* START *

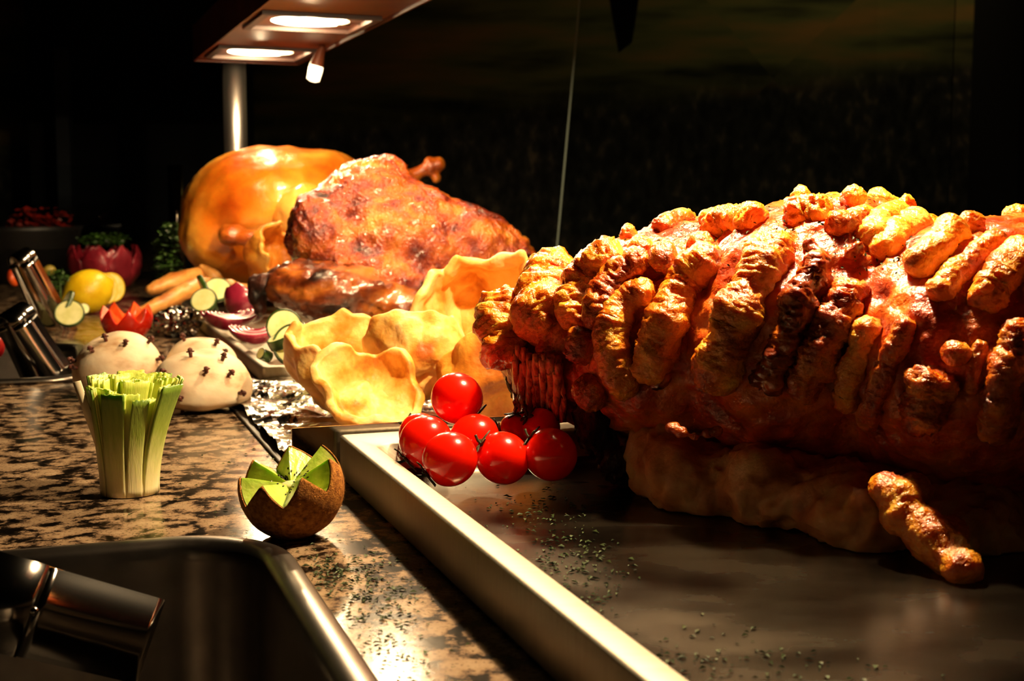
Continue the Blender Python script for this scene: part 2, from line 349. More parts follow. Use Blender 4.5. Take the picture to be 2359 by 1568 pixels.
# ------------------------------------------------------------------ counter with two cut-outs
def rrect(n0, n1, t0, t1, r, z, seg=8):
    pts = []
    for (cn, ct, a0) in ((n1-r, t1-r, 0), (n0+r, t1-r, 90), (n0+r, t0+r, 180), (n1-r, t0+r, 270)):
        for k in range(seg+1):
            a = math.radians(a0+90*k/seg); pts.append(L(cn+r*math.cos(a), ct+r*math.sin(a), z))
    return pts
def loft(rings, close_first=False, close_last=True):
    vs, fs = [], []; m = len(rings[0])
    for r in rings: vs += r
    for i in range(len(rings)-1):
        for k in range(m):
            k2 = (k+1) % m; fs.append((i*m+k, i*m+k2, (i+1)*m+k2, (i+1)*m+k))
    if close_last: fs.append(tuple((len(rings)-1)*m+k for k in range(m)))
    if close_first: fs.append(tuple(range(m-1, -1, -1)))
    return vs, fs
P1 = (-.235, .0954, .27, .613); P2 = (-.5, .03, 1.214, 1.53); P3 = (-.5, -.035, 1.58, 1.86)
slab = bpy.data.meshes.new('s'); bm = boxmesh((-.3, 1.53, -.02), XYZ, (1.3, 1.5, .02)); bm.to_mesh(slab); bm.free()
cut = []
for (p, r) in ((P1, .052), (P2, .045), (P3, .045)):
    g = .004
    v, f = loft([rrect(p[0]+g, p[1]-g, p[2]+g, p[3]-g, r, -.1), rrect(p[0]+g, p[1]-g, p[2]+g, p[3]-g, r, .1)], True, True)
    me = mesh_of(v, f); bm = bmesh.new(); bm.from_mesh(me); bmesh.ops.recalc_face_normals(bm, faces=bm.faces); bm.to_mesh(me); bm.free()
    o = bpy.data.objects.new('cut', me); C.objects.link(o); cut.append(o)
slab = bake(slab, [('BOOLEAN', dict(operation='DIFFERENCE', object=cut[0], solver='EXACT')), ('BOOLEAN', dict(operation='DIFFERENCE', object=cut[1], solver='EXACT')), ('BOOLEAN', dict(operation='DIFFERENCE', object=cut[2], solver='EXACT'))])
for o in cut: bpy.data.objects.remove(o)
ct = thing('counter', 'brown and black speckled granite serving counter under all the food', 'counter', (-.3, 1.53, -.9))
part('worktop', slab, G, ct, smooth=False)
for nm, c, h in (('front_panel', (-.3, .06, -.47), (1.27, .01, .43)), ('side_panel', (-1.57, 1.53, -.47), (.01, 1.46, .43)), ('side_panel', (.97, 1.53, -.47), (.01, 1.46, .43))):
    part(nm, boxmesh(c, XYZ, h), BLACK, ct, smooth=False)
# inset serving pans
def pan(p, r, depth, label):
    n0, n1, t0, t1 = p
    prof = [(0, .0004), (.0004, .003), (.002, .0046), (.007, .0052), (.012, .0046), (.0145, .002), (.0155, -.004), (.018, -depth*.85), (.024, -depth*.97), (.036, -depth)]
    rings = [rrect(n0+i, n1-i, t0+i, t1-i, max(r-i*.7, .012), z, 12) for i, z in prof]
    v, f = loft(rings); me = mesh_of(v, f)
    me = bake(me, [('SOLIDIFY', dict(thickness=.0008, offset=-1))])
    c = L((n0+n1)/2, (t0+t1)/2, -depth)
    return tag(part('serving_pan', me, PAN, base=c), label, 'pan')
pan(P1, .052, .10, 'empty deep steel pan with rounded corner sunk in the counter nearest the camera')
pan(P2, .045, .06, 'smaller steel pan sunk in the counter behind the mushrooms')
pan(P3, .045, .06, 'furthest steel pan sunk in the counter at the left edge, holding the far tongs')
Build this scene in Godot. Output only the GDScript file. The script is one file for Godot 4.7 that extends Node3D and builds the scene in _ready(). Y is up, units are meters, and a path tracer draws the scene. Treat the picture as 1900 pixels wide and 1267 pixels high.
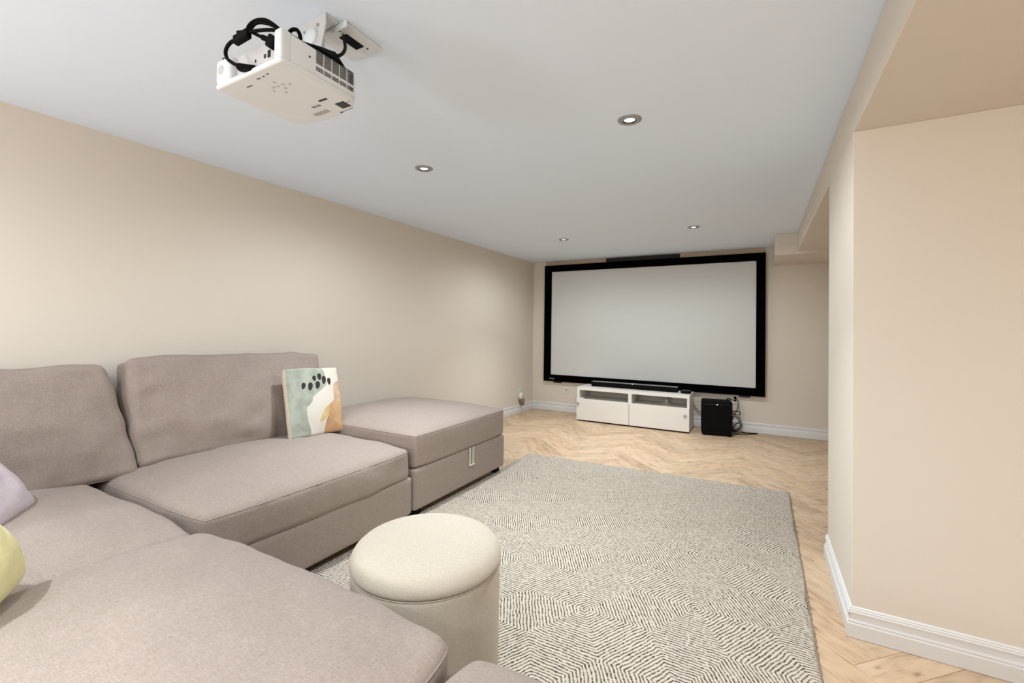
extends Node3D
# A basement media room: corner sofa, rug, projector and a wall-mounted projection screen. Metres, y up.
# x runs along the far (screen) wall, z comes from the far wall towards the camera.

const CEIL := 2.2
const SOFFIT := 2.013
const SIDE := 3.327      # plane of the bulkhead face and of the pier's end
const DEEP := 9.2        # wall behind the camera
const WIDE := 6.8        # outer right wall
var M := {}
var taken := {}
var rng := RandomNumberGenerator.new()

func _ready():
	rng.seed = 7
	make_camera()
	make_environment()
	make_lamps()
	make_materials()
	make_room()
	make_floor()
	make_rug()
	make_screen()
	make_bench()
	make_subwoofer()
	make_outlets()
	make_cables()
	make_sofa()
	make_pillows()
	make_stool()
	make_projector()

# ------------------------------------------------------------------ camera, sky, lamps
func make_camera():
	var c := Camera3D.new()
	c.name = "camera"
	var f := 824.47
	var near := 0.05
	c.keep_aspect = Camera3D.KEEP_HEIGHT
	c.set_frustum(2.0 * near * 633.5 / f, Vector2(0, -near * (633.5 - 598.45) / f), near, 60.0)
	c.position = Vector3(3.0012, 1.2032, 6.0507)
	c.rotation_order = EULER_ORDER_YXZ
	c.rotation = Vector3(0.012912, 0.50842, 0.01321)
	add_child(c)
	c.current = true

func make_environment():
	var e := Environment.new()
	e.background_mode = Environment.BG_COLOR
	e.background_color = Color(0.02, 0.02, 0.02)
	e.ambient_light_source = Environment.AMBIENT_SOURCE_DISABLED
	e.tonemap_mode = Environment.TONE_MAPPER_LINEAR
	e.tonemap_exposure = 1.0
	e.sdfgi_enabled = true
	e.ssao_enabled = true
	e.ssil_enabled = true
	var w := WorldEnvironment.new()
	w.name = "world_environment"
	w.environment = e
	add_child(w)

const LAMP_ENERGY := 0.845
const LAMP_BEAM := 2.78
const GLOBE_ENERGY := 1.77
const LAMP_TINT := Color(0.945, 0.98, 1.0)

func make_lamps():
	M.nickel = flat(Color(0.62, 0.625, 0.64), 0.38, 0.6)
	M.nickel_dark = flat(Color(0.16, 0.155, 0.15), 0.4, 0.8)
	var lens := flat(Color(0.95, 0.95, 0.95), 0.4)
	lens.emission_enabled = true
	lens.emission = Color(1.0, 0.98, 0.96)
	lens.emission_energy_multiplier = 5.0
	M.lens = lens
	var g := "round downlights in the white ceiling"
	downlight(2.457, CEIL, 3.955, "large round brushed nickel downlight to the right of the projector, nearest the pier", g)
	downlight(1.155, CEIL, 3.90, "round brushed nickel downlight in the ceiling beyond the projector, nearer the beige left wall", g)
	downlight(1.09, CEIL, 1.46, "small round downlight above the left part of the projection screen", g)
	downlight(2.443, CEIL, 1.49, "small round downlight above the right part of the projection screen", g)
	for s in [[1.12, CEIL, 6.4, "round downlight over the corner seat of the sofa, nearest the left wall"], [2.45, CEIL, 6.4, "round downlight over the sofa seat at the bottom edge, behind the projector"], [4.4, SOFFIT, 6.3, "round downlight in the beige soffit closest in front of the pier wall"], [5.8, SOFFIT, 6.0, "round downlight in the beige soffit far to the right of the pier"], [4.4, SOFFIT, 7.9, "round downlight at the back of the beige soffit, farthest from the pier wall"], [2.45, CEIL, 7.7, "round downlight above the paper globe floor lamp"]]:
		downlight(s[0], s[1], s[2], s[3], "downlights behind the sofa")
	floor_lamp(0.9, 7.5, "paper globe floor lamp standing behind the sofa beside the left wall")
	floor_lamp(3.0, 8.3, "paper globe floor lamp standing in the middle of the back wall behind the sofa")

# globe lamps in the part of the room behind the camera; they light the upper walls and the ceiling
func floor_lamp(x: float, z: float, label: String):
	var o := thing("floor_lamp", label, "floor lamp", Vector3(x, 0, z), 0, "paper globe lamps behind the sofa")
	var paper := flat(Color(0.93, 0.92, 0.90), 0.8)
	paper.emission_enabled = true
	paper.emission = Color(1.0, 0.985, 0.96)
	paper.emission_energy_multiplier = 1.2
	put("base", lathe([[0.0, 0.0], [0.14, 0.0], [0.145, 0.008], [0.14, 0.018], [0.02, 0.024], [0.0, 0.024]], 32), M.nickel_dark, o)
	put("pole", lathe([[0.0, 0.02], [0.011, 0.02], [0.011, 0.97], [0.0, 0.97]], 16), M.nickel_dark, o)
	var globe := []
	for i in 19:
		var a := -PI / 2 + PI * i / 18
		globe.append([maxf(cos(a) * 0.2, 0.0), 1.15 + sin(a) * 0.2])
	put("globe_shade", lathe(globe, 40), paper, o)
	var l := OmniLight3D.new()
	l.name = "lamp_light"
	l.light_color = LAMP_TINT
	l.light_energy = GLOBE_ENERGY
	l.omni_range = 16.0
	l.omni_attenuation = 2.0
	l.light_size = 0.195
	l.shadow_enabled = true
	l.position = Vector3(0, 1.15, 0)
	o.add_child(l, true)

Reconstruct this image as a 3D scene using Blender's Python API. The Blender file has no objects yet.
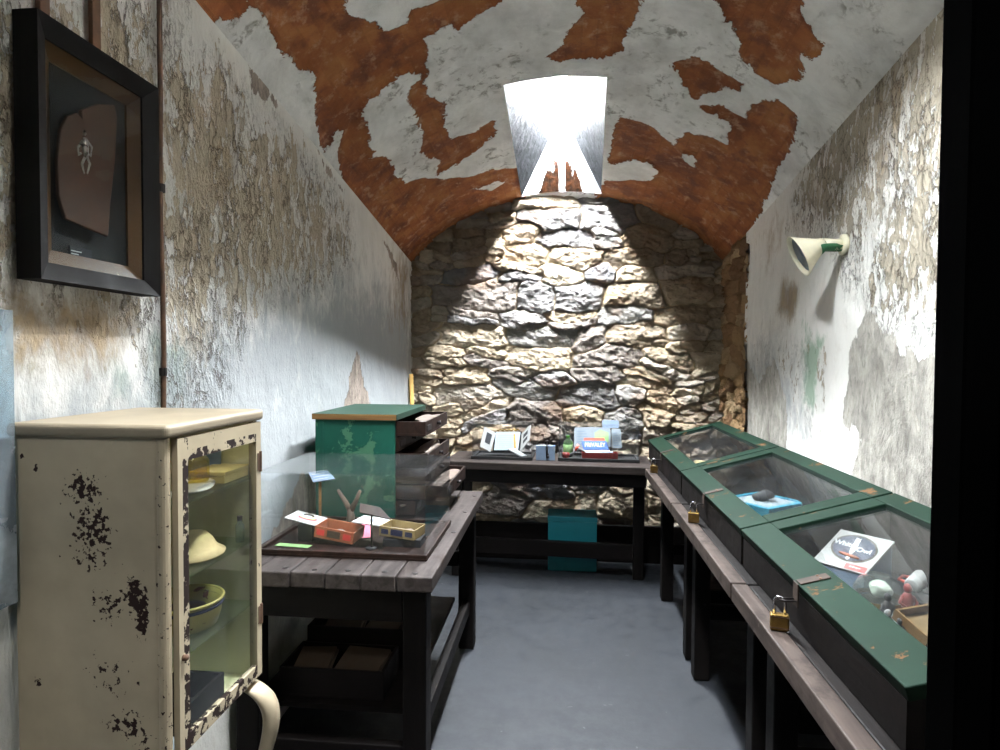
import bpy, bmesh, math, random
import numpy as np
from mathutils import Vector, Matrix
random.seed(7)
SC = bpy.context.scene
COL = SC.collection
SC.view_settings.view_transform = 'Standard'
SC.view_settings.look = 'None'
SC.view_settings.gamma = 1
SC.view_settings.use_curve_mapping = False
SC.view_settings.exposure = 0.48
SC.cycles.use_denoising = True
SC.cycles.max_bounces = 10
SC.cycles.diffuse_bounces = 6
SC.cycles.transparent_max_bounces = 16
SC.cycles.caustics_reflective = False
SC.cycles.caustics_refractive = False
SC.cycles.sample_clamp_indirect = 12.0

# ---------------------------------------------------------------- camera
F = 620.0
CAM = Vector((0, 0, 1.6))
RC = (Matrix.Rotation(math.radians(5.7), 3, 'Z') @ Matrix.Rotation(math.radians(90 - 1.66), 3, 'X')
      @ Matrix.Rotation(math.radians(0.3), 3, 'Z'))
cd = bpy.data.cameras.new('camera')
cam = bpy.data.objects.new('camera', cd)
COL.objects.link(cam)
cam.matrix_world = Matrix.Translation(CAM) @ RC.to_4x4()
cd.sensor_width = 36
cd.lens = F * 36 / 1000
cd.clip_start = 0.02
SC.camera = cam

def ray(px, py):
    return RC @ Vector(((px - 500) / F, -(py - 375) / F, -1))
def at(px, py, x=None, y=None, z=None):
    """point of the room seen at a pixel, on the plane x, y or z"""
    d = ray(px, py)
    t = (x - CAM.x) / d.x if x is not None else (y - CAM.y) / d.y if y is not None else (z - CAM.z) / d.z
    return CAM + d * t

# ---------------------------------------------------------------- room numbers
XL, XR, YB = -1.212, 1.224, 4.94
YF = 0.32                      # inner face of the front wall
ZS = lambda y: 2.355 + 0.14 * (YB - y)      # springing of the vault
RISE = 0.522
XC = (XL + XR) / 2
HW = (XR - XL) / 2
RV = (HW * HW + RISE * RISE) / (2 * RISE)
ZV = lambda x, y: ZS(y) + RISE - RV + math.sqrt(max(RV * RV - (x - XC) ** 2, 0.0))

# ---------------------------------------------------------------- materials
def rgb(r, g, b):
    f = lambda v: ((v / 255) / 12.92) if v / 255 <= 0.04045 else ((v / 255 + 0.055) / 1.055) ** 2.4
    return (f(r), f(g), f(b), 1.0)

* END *

* _Stated task_
Look above for the line with "Build this scene" and the line with "# x runs along", then copy exactly the lines from the first through the second, both kept, with no pictures.

* _Result_
Build this scene in Godot. Output only the GDScript file. The script is one file for Godot 4.7 that extends Node3D and builds the scene in _ready(). Y is up, units are meters, and a path tracer draws the scene. Treat the picture as 1900 pixels wide and 1267 pixels high.
extends Node3D
# A basement media room: corner sofa, rug, projector and a wall-mounted projection screen. Metres, y up.
# x runs along the far (screen) wall, z comes from the far wall towards the camera.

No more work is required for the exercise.